[REQUIRED TASK]: Repeat the whole listing below, word for word.

[INFORMATION SHOWN]:
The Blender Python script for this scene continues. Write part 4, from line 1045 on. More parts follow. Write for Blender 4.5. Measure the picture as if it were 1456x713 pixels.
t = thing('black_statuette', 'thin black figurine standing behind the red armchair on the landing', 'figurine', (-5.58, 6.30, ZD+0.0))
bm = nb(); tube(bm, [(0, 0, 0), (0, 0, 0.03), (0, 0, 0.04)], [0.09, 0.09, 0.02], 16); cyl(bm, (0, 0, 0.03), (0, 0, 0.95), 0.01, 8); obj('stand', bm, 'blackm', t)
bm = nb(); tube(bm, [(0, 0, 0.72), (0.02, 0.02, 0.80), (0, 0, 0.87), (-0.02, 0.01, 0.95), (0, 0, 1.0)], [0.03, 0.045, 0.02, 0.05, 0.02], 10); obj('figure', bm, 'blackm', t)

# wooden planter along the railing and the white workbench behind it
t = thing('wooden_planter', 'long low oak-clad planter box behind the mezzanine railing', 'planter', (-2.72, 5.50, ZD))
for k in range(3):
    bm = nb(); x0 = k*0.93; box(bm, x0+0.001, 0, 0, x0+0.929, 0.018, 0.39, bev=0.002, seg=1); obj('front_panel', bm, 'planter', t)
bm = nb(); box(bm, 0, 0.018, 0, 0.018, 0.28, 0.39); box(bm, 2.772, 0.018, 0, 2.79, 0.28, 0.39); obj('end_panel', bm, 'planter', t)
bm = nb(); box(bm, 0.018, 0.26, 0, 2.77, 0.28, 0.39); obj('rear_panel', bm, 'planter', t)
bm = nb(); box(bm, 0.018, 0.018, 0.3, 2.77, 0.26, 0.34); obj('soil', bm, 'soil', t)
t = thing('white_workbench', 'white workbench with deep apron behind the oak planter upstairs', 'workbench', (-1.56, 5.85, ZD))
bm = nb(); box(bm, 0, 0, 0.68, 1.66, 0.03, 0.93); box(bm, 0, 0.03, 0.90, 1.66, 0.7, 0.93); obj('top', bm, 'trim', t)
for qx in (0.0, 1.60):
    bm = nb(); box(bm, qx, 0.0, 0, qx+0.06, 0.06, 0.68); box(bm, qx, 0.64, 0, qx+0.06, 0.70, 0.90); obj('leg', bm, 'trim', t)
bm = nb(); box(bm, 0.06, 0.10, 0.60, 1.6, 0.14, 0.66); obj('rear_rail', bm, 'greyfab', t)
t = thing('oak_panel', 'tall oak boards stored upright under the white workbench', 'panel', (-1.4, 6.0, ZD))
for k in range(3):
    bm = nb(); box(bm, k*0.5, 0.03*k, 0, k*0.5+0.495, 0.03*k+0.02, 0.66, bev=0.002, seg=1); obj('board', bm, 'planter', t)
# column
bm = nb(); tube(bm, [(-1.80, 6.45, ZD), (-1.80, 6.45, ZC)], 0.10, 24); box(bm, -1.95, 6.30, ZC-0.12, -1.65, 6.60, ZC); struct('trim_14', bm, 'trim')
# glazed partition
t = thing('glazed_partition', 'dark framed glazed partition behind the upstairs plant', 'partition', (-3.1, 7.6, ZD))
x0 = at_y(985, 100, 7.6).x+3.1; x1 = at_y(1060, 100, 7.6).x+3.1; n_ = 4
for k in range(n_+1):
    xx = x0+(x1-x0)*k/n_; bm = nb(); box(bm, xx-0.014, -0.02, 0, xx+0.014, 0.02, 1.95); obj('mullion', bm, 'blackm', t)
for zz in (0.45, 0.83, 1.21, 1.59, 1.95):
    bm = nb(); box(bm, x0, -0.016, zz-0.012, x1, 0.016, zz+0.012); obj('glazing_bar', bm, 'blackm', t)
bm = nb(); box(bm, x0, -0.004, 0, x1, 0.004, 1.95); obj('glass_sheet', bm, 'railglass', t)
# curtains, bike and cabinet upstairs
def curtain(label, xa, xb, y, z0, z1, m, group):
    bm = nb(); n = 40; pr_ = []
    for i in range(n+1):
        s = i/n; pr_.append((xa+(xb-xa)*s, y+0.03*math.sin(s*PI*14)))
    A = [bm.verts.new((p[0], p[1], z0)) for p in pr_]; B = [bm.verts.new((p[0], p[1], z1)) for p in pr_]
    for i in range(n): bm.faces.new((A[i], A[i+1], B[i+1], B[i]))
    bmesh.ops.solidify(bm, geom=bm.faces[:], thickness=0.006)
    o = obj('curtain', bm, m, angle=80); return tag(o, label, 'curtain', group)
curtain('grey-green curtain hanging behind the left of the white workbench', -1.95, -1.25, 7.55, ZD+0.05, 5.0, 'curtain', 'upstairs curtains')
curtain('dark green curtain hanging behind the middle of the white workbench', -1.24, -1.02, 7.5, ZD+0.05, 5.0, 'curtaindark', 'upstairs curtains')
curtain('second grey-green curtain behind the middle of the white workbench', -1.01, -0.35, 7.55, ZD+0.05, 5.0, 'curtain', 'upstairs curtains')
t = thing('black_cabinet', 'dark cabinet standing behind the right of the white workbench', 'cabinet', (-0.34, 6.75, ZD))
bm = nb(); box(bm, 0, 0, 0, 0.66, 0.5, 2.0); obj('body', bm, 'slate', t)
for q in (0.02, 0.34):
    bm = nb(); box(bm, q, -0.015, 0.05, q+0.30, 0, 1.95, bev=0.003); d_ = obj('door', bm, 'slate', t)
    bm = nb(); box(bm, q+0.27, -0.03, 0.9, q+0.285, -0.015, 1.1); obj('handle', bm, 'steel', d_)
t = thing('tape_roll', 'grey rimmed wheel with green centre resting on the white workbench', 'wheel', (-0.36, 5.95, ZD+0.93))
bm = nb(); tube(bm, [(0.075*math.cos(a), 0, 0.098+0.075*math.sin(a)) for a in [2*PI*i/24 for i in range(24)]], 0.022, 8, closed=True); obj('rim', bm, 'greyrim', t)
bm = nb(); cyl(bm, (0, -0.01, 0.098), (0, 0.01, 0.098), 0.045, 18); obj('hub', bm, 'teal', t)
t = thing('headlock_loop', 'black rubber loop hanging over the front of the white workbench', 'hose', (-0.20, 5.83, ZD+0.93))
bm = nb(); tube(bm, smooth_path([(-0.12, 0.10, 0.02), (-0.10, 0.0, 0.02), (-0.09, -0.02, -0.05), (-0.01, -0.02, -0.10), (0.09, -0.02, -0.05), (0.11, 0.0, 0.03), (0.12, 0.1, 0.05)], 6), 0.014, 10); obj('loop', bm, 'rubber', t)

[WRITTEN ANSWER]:
The Blender Python script for this scene continues. Write part 4, from line 1045 on. More parts follow. Write for Blender 4.5. Measure the picture as if it were 1456x713 pixels.
t = thing('black_statuette', 'thin black figurine standing behind the red armchair on the landing', 'figurine', (-5.58, 6.30, ZD+0.0))
bm = nb(); tube(bm, [(0, 0, 0), (0, 0, 0.03), (0, 0, 0.04)], [0.09, 0.09, 0.02], 16); cyl(bm, (0, 0, 0.03), (0, 0, 0.95), 0.01, 8); obj('stand', bm, 'blackm', t)
bm = nb(); tube(bm, [(0, 0, 0.72), (0.02, 0.02, 0.80), (0, 0, 0.87), (-0.02, 0.01, 0.95), (0, 0, 1.0)], [0.03, 0.045, 0.02, 0.05, 0.02], 10); obj('figure', bm, 'blackm', t)

# wooden planter along the railing and the white workbench behind it
t = thing('wooden_planter', 'long low oak-clad planter box behind the mezzanine railing', 'planter', (-2.72, 5.50, ZD))
for k in range(3):
    bm = nb(); x0 = k*0.93; box(bm, x0+0.001, 0, 0, x0+0.929, 0.018, 0.39, bev=0.002, seg=1); obj('front_panel', bm, 'planter', t)
bm = nb(); box(bm, 0, 0.018, 0, 0.018, 0.28, 0.39); box(bm, 2.772, 0.018, 0, 2.79, 0.28, 0.39); obj('end_panel', bm, 'planter', t)
bm = nb(); box(bm, 0.018, 0.26, 0, 2.77, 0.28, 0.39); obj('rear_panel', bm, 'planter', t)
bm = nb(); box(bm, 0.018, 0.018, 0.3, 2.77, 0.26, 0.34); obj('soil', bm, 'soil', t)
t = thing('white_workbench', 'white workbench with deep apron behind the oak planter upstairs', 'workbench', (-1.56, 5.85, ZD))
bm = nb(); box(bm, 0, 0, 0.68, 1.66, 0.03, 0.93); box(bm, 0, 0.03, 0.90, 1.66, 0.7, 0.93); obj('top', bm, 'trim', t)
for qx in (0.0, 1.60):
    bm = nb(); box(bm, qx, 0.0, 0, qx+0.06, 0.06, 0.68); box(bm, qx, 0.64, 0, qx+0.06, 0.70, 0.90); obj('leg', bm, 'trim', t)
bm = nb(); box(bm, 0.06, 0.10, 0.60, 1.6, 0.14, 0.66); obj('rear_rail', bm, 'greyfab', t)
t = thing('oak_panel', 'tall oak boards stored upright under the white workbench', 'panel', (-1.4, 6.0, ZD))
for k in range(3):
    bm = nb(); box(bm, k*0.5, 0.03*k, 0, k*0.5+0.495, 0.03*k+0.02, 0.66, bev=0.002, seg=1); obj('board', bm, 'planter', t)
# column
bm = nb(); tube(bm, [(-1.80, 6.45, ZD), (-1.80, 6.45, ZC)], 0.10, 24); box(bm, -1.95, 6.30, ZC-0.12, -1.65, 6.60, ZC); struct('trim_14', bm, 'trim')
# glazed partition
t = thing('glazed_partition', 'dark framed glazed partition behind the upstairs plant', 'partition', (-3.1, 7.6, ZD))
x0 = at_y(985, 100, 7.6).x+3.1; x1 = at_y(1060, 100, 7.6).x+3.1; n_ = 4
for k in range(n_+1):
    xx = x0+(x1-x0)*k/n_; bm = nb(); box(bm, xx-0.014, -0.02, 0, xx+0.014, 0.02, 1.95); obj('mullion', bm, 'blackm', t)
for zz in (0.45, 0.83, 1.21, 1.59, 1.95):
    bm = nb(); box(bm, x0, -0.016, zz-0.012, x1, 0.016, zz+0.012); obj('glazing_bar', bm, 'blackm', t)
bm = nb(); box(bm, x0, -0.004, 0, x1, 0.004, 1.95); obj('glass_sheet', bm, 'railglass', t)
# curtains, bike and cabinet upstairs
def curtain(label, xa, xb, y, z0, z1, m, group):
    bm = nb(); n = 40; pr_ = []
    for i in range(n+1):
        s = i/n; pr_.append((xa+(xb-xa)*s, y+0.03*math.sin(s*PI*14)))
    A = [bm.verts.new((p[0], p[1], z0)) for p in pr_]; B = [bm.verts.new((p[0], p[1], z1)) for p in pr_]
    for i in range(n): bm.faces.new((A[i], A[i+1], B[i+1], B[i]))
    bmesh.ops.solidify(bm, geom=bm.faces[:], thickness=0.006)
    o = obj('curtain', bm, m, angle=80); return tag(o, label, 'curtain', group)
curtain('grey-green curtain hanging behind the left of the white workbench', -1.95, -1.25, 7.55, ZD+0.05, 5.0, 'curtain', 'upstairs curtains')
curtain('dark green curtain hanging behind the middle of the white workbench', -1.24, -1.02, 7.5, ZD+0.05, 5.0, 'curtaindark', 'upstairs curtains')
curtain('second grey-green curtain behind the middle of the white workbench', -1.01, -0.35, 7.55, ZD+0.05, 5.0, 'curtain', 'upstairs curtains')
t = thing('black_cabinet', 'dark cabinet standing behind the right of the white workbench', 'cabinet', (-0.34, 6.75, ZD))
bm = nb(); box(bm, 0, 0, 0, 0.66, 0.5, 2.0); obj('body', bm, 'slate', t)
for q in (0.02, 0.34):
    bm = nb(); box(bm, q, -0.015, 0.05, q+0.30, 0, 1.95, bev=0.003); d_ = obj('door', bm, 'slate', t)
    bm = nb(); box(bm, q+0.27, -0.03, 0.9, q+0.285, -0.015, 1.1); obj('handle', bm, 'steel', d_)
t = thing('tape_roll', 'grey rimmed wheel with green centre resting on the white workbench', 'wheel', (-0.36, 5.95, ZD+0.93))
bm = nb(); tube(bm, [(0.075*math.cos(a), 0, 0.098+0.075*math.sin(a)) for a in [2*PI*i/24 for i in range(24)]], 0.022, 8, closed=True); obj('rim', bm, 'greyrim', t)
bm = nb(); cyl(bm, (0, -0.01, 0.098), (0, 0.01, 0.098), 0.045, 18); obj('hub', bm, 'teal', t)
t = thing('headlock_loop', 'black rubber loop hanging over the front of the white workbench', 'hose', (-0.20, 5.83, ZD+0.93))
bm = nb(); tube(bm, smooth_path([(-0.12, 0.10, 0.02), (-0.10, 0.0, 0.02), (-0.09, -0.02, -0.05), (-0.01, -0.02, -0.10), (0.09, -0.02, -0.05), (0.11, 0.0, 0.03), (0.12, 0.1, 0.05)], 6), 0.014, 10); obj('loop', bm, 'rubber', t)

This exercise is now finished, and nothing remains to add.